Already, there are 10 fires of at least 100 acres each burning in Idaho, with seven in Montana and three in Oregon, including the 84-square-mile Foster Gulch fire near the Snake River’s Hells Canyon.
From the Boise airport, the C-130s, which work with smaller tankers, helicopters and thousands of firefighters on the ground, can quickly reach fires in eastern Oregon, northern Nevada, Idaho, Montana, Eastern Washington and northern Utah. Rose Davis, a spokeswoman at the Boise fire center that coordinates the deployment of 15,000 firefighters nationwide, said “hotshot” crews working blazes are already stretched thin.
Federal fire managers in Idaho say the C-130 teams will help keep new fires small so they don’t further sap resources.
“Since the planes are flying for initial attack, a lot of the fires they’ll see won’t show up on our situation report,” Davis said.
The 44-year-old C-130s have a pilot, co-pilot, navigator and three other crew members. The four-engine turboprop planes are outfitted with slide-in retardant tanks that can drop a half-mile-long, 30-foot-wide swath of chemicals that can form a virtually impenetrable fire line.
Two observers sit at the rear of the planes, peering through an open cargo bay door. They see trees, rocks, smoke and flames – and the sudden spray of red ejected from the tanks as the aircraft cruises at a top speed of about 325 mph.

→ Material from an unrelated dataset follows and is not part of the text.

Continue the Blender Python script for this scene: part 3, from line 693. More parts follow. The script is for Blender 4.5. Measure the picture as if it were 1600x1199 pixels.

Monday at noon, Cocca took off from the Boise airport and headed east to a fire near Craters of the Moon National Monument, northeast of Twin Falls. To him, the southern Idaho desert’s volcanic landscape looks remarkably like a mission to Baghdad.
“Sometimes, you look at the terrain, you almost think you’re in Iraq,” said Cocca, who normally flies out of the Channel Islands Air National Guard Station, located in Port Hueneme, about 60 miles north of Los Angeles.